• AIM OF THE TASK
Copy the lines holding the word "pixels", all of them.

• RAW DATA
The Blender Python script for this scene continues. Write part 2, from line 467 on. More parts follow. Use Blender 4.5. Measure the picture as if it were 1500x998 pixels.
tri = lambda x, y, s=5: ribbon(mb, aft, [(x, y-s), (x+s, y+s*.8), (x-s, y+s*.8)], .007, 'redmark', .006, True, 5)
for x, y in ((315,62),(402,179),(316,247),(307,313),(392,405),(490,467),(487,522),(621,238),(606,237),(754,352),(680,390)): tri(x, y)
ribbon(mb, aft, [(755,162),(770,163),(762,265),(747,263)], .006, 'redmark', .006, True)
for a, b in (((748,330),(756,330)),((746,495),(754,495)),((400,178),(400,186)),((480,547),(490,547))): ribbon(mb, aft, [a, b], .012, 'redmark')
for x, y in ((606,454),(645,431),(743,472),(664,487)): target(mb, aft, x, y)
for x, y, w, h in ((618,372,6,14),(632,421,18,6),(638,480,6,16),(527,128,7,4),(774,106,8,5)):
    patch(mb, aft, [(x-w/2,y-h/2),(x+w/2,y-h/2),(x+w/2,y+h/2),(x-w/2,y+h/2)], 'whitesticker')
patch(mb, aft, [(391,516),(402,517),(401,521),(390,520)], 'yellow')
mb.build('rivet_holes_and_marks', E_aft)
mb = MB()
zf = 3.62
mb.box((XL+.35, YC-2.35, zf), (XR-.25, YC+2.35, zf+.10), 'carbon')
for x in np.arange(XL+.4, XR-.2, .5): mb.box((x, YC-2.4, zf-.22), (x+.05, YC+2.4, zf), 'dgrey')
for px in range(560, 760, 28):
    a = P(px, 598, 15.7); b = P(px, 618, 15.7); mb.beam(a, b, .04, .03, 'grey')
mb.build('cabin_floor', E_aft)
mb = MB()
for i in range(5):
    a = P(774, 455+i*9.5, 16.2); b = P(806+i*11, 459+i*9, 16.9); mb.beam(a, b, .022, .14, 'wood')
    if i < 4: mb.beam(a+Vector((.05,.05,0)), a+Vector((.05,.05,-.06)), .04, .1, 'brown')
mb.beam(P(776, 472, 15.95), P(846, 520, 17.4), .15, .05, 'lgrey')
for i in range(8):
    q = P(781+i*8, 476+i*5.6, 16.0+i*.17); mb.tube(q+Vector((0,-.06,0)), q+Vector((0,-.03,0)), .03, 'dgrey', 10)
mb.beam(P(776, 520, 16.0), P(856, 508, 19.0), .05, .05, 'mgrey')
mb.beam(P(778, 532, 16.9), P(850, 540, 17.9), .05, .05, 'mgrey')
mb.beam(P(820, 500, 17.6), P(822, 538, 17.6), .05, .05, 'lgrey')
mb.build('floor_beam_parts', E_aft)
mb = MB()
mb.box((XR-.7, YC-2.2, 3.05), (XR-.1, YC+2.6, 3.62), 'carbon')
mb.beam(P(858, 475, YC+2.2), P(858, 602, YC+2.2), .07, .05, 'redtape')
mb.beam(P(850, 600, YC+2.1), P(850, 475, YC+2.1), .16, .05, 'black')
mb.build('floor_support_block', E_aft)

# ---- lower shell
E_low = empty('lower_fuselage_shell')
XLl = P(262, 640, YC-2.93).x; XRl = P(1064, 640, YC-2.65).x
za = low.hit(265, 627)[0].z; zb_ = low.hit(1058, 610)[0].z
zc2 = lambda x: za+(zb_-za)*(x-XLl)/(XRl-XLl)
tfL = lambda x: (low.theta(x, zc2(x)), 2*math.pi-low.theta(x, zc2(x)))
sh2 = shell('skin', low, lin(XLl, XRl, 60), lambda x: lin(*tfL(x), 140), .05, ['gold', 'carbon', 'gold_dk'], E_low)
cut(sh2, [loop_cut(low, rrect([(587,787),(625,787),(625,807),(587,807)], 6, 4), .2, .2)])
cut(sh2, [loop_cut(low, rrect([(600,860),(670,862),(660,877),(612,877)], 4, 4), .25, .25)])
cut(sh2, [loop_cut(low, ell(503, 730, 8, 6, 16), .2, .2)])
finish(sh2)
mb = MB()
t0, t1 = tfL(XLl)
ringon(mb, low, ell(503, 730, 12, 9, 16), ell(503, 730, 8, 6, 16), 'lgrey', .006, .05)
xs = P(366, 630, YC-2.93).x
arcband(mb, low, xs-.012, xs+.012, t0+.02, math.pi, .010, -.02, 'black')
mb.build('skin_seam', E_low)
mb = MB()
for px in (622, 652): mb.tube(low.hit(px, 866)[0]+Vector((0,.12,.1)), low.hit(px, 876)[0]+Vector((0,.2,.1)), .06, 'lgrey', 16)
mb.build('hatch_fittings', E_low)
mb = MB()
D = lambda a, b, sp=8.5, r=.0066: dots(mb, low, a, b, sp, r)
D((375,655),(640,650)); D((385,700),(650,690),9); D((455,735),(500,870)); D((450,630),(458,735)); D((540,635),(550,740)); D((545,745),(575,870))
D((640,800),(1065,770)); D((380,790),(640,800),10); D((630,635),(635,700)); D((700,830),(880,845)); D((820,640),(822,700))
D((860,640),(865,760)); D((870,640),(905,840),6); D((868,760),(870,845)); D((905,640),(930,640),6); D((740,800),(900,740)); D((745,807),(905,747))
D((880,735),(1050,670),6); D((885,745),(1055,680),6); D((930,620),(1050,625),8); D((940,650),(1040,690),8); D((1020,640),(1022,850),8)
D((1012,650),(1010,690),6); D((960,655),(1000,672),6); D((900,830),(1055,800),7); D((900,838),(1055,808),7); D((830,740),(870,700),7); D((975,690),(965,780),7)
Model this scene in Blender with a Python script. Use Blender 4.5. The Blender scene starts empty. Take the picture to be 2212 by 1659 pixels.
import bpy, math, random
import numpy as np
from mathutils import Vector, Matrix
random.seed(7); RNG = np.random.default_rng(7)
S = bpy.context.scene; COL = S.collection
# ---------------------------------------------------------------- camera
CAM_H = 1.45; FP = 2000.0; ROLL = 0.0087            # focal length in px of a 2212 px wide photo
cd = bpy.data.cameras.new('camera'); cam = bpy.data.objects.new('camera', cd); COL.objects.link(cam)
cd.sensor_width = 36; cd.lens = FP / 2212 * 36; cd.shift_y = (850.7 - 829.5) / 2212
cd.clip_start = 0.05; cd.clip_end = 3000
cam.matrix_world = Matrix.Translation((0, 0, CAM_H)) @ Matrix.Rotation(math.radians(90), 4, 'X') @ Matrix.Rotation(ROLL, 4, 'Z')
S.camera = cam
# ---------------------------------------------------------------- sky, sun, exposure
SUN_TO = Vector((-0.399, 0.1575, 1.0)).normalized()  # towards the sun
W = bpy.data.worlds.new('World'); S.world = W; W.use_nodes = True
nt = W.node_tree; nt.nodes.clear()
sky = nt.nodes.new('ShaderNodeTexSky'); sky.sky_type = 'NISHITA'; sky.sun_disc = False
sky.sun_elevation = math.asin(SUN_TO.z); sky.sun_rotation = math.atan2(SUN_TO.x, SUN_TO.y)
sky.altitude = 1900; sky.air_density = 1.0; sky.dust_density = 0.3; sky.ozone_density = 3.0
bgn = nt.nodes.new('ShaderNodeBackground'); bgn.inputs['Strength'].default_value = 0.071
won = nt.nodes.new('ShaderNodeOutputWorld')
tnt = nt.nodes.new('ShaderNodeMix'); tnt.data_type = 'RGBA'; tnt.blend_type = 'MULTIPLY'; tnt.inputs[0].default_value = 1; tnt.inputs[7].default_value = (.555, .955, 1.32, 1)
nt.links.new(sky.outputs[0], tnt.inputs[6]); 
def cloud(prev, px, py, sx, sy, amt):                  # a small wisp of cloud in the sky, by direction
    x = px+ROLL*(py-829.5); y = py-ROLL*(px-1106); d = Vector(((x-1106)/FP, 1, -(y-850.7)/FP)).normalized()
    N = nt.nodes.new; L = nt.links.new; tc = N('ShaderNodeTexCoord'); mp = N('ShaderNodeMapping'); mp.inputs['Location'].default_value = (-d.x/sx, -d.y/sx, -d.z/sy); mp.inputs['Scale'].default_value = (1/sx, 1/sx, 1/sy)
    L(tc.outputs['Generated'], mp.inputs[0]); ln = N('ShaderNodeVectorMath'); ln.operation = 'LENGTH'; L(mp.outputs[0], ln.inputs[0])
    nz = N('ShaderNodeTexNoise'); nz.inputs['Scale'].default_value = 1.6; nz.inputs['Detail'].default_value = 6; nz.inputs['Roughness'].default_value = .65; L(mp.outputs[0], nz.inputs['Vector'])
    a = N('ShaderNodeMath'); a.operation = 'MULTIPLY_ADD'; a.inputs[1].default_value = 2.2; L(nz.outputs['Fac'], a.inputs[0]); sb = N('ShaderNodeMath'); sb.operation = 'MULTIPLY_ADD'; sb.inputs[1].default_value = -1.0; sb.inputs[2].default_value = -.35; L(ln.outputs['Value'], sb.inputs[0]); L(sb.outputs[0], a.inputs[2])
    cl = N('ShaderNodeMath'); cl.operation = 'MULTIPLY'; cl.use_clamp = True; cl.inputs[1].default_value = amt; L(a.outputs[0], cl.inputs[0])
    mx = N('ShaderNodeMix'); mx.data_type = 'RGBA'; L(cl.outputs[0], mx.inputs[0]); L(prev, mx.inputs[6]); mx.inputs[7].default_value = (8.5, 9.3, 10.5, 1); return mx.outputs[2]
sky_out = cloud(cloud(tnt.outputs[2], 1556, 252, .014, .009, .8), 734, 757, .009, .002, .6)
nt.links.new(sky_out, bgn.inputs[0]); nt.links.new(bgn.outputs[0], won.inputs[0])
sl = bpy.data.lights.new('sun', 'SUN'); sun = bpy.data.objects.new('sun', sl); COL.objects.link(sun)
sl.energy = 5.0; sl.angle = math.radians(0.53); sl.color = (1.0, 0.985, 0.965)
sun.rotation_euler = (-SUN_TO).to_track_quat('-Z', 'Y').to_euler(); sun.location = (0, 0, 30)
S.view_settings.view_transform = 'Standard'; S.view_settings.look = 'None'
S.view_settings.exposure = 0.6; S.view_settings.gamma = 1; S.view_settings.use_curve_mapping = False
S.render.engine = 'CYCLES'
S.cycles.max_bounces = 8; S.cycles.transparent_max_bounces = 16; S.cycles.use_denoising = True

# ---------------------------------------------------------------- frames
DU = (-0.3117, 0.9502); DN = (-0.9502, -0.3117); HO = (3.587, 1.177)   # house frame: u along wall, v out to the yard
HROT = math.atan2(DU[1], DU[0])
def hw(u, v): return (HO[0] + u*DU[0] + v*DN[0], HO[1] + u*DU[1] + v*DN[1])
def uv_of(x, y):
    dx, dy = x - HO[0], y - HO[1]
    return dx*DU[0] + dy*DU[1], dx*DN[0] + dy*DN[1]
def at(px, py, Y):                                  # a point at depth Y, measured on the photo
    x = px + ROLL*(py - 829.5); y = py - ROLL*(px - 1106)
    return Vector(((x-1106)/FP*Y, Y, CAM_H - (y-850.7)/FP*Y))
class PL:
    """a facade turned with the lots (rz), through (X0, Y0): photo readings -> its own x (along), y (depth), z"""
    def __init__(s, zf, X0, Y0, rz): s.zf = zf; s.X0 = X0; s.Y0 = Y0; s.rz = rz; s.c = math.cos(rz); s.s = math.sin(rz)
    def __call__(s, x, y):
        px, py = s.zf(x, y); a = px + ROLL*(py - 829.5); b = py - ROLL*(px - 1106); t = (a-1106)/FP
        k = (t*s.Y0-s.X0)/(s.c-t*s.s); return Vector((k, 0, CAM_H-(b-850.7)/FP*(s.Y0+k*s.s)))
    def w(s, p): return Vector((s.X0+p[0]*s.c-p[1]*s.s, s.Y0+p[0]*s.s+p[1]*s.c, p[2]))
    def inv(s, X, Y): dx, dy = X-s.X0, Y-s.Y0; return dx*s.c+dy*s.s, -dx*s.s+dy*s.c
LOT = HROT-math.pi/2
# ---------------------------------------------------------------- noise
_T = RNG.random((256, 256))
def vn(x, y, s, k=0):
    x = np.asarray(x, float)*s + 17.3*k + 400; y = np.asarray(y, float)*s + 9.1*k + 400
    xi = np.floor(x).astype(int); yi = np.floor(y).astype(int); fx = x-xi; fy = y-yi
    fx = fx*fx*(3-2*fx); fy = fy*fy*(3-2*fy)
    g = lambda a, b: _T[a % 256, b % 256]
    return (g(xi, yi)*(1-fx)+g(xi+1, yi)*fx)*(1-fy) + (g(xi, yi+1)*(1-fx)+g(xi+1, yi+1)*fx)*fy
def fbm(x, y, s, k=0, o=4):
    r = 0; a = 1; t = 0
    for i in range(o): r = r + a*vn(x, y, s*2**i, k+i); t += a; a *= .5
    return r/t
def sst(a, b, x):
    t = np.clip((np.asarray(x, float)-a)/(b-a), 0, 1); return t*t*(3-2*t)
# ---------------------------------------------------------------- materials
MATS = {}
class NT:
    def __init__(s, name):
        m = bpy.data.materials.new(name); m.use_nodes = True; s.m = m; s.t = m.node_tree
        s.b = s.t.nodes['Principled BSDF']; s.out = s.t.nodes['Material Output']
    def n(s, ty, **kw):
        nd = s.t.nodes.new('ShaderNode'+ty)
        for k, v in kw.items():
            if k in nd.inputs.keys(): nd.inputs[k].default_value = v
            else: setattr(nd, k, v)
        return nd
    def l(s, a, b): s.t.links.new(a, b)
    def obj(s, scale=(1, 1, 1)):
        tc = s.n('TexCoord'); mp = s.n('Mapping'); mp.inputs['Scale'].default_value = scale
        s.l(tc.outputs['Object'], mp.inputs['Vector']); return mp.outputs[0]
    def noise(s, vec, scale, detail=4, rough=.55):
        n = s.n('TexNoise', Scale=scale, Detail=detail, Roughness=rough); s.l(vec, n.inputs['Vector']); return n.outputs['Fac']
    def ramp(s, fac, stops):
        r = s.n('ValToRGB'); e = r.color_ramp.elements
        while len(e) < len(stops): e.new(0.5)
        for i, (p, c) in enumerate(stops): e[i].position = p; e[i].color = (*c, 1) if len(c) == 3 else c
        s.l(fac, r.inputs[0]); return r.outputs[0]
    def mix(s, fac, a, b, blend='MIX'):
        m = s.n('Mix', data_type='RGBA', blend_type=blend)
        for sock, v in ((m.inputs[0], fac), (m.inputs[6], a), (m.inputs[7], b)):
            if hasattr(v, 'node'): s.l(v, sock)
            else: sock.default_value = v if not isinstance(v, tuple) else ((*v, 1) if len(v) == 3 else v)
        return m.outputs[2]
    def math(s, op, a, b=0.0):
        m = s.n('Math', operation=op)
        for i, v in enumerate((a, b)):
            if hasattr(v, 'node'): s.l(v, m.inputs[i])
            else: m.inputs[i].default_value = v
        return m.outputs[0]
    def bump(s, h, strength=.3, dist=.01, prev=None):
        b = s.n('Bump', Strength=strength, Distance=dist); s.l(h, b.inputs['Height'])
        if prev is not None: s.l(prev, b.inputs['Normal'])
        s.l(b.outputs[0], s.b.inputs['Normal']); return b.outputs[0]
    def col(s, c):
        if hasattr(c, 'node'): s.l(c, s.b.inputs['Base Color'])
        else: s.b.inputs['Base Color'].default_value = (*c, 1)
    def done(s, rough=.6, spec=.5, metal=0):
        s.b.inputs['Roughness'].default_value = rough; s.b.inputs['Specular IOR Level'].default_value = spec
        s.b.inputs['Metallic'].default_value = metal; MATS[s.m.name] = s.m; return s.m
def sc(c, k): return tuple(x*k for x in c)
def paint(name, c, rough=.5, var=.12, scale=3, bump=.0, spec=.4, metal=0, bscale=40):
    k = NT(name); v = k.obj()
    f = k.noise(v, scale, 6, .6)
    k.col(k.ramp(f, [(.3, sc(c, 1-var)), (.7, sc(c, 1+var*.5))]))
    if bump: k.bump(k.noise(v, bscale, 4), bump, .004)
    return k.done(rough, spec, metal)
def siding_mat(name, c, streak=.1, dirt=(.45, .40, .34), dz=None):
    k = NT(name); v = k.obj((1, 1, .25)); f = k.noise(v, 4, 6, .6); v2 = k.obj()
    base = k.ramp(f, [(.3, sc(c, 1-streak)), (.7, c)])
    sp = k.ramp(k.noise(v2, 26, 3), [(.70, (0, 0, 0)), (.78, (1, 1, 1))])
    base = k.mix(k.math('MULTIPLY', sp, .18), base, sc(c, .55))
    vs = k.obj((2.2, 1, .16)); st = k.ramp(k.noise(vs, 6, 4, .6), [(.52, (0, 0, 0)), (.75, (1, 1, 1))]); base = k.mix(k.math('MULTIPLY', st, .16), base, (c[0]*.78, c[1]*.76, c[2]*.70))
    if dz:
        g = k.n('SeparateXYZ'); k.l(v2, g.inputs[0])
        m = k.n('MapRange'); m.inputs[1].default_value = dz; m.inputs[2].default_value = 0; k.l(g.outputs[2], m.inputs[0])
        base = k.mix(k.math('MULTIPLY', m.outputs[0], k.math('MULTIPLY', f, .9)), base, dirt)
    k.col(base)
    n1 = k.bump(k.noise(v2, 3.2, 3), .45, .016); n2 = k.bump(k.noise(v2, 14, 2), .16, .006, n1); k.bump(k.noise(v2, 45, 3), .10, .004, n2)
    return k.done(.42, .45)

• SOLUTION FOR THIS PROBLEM
The Blender Python script for this scene continues. Write part 2, from line 467 on. More parts follow. Use Blender 4.5. Measure the picture as if it were 1500x998 pixels.
Model this scene in Blender with a Python script. Use Blender 4.5. The Blender scene starts empty. Take the picture to be 2212 by 1659 pixels.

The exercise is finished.